La dialectique mondialisation/régionalisation :
acteurs et trajectoires

Sophie Boisseau du Rocher
Chercheur associé au CERI

 

La mondialisation constitue un processus polymorphe particulièrement décapant pour les politistes tant elle suscite "des enchaînements d’interactions" aux effets inédits et complexes à déchiffrer.

L’espace régional n’est évidemment pas épargné par les déstructurations/ recompositions induites par la libéralisation des échanges comme des flux, et les logiques d’efficacité qui les sous-tendent. Invention récente, la région est d’abord une construction stato-nationale avant d’être de plus en plus investie sous la double pression des rapprochements engagés (institutionnels ou pas) et des décloisonnements accélérés par la mondialisation, par les acteurs non-étatiques.
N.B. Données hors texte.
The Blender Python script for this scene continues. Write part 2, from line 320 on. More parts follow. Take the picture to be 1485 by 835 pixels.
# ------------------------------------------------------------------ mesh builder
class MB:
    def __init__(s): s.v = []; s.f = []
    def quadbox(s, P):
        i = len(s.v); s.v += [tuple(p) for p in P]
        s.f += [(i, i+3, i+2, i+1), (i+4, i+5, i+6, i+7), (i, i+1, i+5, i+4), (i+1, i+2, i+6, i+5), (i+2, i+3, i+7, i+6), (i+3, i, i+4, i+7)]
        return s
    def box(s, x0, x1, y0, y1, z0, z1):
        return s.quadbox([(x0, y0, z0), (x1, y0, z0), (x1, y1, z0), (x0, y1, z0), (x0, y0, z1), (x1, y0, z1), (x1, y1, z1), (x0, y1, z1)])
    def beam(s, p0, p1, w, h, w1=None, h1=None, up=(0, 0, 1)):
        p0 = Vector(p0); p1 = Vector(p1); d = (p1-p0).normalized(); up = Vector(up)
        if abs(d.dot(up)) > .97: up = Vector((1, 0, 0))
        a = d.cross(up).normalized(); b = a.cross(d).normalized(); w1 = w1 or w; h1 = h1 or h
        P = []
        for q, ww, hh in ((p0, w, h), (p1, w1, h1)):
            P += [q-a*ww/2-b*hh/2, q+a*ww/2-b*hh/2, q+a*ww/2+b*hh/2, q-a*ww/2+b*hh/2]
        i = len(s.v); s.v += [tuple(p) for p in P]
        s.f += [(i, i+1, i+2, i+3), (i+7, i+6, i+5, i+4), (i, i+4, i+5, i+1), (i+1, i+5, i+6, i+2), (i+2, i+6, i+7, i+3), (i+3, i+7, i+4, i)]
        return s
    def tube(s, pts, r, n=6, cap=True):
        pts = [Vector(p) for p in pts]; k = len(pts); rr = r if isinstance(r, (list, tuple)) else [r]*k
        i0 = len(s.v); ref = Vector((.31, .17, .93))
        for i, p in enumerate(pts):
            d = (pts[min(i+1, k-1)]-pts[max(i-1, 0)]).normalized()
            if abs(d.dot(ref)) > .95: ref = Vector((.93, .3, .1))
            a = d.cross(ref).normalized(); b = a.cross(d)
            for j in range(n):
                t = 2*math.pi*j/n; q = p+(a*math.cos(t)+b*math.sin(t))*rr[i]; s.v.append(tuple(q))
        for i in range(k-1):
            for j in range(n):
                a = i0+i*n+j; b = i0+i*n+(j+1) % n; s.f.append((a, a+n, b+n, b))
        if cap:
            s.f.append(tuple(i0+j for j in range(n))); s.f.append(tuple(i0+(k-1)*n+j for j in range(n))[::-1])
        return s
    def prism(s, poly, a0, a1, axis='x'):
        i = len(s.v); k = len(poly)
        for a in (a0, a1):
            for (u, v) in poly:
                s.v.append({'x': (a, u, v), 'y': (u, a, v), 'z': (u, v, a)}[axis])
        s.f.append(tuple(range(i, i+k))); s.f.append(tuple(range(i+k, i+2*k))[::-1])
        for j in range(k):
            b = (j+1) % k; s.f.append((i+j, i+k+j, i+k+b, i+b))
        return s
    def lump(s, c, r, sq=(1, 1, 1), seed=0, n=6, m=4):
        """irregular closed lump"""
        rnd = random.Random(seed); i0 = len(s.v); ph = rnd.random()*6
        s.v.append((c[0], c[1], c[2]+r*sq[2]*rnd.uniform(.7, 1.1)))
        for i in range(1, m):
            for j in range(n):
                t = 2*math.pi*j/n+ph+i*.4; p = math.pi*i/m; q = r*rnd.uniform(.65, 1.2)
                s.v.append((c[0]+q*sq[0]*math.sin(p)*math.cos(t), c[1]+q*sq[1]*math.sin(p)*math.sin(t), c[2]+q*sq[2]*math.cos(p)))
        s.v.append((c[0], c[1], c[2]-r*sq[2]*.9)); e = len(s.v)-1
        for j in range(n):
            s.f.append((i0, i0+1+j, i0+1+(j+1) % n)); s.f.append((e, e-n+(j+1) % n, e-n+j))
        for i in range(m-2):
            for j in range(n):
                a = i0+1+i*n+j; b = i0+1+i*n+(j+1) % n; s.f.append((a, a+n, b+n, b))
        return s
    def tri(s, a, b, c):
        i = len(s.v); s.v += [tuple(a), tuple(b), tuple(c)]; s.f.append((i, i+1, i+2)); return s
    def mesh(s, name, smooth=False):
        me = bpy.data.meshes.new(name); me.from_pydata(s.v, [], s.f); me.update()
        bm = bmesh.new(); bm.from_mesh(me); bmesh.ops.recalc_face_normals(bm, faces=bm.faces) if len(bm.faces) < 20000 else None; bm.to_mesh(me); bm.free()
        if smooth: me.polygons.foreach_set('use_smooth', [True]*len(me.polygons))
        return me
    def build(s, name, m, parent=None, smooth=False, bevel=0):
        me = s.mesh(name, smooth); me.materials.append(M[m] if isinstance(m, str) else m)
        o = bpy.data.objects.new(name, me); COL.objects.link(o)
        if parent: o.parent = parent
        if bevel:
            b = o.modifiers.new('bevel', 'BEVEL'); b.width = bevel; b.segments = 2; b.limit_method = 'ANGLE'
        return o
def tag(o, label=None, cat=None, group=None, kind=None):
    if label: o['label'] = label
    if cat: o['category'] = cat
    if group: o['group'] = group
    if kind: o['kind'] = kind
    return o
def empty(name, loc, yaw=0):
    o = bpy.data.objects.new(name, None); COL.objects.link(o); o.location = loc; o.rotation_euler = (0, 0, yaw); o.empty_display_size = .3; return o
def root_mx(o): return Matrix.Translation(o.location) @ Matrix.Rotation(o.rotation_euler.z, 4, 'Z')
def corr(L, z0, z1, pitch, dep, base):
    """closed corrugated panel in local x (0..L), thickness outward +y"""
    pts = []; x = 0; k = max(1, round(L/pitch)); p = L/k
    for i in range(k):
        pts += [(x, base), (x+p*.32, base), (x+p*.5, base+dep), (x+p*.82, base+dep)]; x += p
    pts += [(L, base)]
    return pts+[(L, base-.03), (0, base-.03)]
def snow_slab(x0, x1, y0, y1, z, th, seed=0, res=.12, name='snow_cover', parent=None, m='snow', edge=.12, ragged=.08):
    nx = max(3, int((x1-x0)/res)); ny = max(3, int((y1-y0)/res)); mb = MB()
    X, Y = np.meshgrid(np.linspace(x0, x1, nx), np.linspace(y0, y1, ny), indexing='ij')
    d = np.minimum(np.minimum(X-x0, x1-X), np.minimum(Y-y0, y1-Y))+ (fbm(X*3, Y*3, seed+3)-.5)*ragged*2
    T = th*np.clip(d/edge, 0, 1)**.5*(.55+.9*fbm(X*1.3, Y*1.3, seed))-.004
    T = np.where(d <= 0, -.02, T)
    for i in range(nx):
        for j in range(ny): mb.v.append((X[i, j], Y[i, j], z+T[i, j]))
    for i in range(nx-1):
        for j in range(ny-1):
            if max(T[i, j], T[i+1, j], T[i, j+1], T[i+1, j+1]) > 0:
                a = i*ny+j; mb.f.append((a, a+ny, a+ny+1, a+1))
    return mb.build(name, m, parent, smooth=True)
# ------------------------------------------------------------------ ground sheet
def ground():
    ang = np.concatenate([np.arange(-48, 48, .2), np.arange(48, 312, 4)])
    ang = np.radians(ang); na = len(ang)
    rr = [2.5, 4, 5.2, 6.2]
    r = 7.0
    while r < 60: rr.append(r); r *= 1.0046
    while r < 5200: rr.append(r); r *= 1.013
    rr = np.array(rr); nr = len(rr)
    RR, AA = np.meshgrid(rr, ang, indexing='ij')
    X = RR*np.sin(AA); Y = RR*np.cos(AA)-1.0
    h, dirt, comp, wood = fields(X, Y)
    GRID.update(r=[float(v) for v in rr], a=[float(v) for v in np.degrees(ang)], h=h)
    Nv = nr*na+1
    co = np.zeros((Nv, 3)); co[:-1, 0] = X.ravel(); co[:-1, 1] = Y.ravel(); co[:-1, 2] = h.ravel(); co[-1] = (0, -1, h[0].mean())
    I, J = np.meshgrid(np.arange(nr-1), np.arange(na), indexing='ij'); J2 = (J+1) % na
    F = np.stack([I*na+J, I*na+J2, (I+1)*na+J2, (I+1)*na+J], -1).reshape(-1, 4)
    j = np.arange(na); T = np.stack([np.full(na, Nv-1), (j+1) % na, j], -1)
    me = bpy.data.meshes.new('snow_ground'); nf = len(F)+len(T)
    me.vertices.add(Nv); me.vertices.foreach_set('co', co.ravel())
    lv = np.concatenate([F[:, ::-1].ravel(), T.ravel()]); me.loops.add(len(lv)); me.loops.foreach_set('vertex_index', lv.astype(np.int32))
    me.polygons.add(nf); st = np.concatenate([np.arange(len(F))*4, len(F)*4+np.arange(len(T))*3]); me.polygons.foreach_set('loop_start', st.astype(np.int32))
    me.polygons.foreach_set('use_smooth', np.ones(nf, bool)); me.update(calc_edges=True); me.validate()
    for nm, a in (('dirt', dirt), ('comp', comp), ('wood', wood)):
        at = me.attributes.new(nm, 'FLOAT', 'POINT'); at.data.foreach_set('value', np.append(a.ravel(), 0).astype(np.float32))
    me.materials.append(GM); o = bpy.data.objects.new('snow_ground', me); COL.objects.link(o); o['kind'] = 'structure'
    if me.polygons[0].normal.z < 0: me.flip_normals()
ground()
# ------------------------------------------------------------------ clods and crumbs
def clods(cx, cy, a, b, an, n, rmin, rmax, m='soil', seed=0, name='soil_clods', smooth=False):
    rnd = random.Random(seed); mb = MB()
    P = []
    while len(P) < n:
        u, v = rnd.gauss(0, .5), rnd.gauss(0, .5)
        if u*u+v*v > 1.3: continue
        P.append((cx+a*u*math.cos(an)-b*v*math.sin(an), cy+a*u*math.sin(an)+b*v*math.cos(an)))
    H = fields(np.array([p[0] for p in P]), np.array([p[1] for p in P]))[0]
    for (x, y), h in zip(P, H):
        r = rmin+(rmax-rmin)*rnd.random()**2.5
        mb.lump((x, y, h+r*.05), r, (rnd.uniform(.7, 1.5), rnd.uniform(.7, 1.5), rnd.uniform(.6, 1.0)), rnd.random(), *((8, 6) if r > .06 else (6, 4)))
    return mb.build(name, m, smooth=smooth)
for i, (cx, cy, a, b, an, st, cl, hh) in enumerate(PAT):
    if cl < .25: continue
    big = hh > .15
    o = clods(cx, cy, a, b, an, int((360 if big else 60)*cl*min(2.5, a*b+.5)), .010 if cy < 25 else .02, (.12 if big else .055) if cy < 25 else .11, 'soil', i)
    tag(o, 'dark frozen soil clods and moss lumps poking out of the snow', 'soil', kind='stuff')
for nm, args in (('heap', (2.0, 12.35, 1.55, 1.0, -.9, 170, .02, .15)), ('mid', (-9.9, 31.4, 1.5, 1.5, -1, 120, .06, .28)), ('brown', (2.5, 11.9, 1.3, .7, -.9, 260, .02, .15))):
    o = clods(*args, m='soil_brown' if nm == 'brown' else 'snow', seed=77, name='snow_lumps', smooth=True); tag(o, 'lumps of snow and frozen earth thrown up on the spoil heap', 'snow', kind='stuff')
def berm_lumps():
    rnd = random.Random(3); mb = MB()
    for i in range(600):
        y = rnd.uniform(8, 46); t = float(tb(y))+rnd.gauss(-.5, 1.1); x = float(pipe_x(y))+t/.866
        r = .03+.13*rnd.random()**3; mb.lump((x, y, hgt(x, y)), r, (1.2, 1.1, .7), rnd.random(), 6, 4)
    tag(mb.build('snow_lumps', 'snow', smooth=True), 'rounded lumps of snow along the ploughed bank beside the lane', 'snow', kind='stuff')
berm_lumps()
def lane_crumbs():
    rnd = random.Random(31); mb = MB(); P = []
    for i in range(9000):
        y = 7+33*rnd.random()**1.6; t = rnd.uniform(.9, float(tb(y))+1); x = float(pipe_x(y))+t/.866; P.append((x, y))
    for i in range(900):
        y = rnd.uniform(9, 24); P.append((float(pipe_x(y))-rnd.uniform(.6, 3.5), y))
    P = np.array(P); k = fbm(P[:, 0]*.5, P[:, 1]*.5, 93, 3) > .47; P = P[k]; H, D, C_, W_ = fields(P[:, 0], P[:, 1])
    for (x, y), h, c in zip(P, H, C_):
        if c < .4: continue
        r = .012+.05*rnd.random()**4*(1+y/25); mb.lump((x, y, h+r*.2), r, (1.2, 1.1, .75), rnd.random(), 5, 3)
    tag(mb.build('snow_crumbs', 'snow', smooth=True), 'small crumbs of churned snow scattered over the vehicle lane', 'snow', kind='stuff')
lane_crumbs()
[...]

Le jeu politique intègre dorénavant quatre dimensions : locale, nationale, régionale et mondiale, étant entendu que les interpénétrations et les possibilités d’alliances restent multiples, complexes, voire inattendues.

La mondialisation, en transformant la donne socio-politique, induit de nouveaux équilibres et de nouvelles règles du jeu entre les acteurs qui occupent l’espace interne et l’espace régional et revendiquent plusieurs appartenances. On s’intéressera donc aux régions comme constructions sociales, animées par des acteurs publics et privés producteurs de normes, et donc de sens politique, susceptibles à la fois d’infléchir les trajectoires nationales et de poser leur éventuelle identité commune dans le champ mondial.

Que la région apparaisse comme une opportunité économique pour mieux valoriser la mondialisation et comme une nouvelle "communauté imaginaire" pour agir dans l’espace pertinent est accepté en Europe, comme en Asie orientale ou en Amérique latine. Le bénéfice fonctionnel de la réorganisation économique s’impose ; en un sens, la mondialisation est donc accélérateur de régionalisation. Ce qui paraît moins évident en revanche, ce sont les conséquences politiques de ces ajustements.

À ce stade, deux pistes de réflexion sont proposées. La première insiste sur les effets fédérateurs de la mondialisation : même hybride et insuffisant, l’espace régional devient le plus représentatif des nouvelles interactions d’acteurs, espace porteur d’une conscience exprimée et véhiculée par des normes qui poseront la région dans l’ensemble mondial. À ce titre, la région devient un lieu de pouvoir de la mondialisation et un diffuseur de puissance. La deuxième piste s’interroge à l’inverse sur les effets centrifuges de cette mondialisation. La régionalisation n’est pas un mécanisme inévitable ("un passage obligé"), pas plus qu’elle fait systématiquement fonction de panacée ; ainsi, certains États —Singapour par exemple— choisissent même de se distancier de leur environnement régional pour mieux se rapprocher du monde. En outre, les acteurs non-étatiques peuvent aussi opter pour un contournement des États et de la région, jugés de moins en moins opérationnels afin de régler certains de leurs problèmes ; ils préfèrent se rallier directement aux nouvelles médiations d’une "société mondiale" en formation.

On l’aura compris, le binôme mondialisation/régionalisation produit simultanément plusieurs opportunités politiques, souvent utilitaires et inclusives. Celles-ci traduisent différentes visions du monde qui constituent autant d’organisations spatiales du politique. Espace revendiqué ou espace négligé, la région reflète donc aussi les nouveaux rapports de force induits par la mondialisation.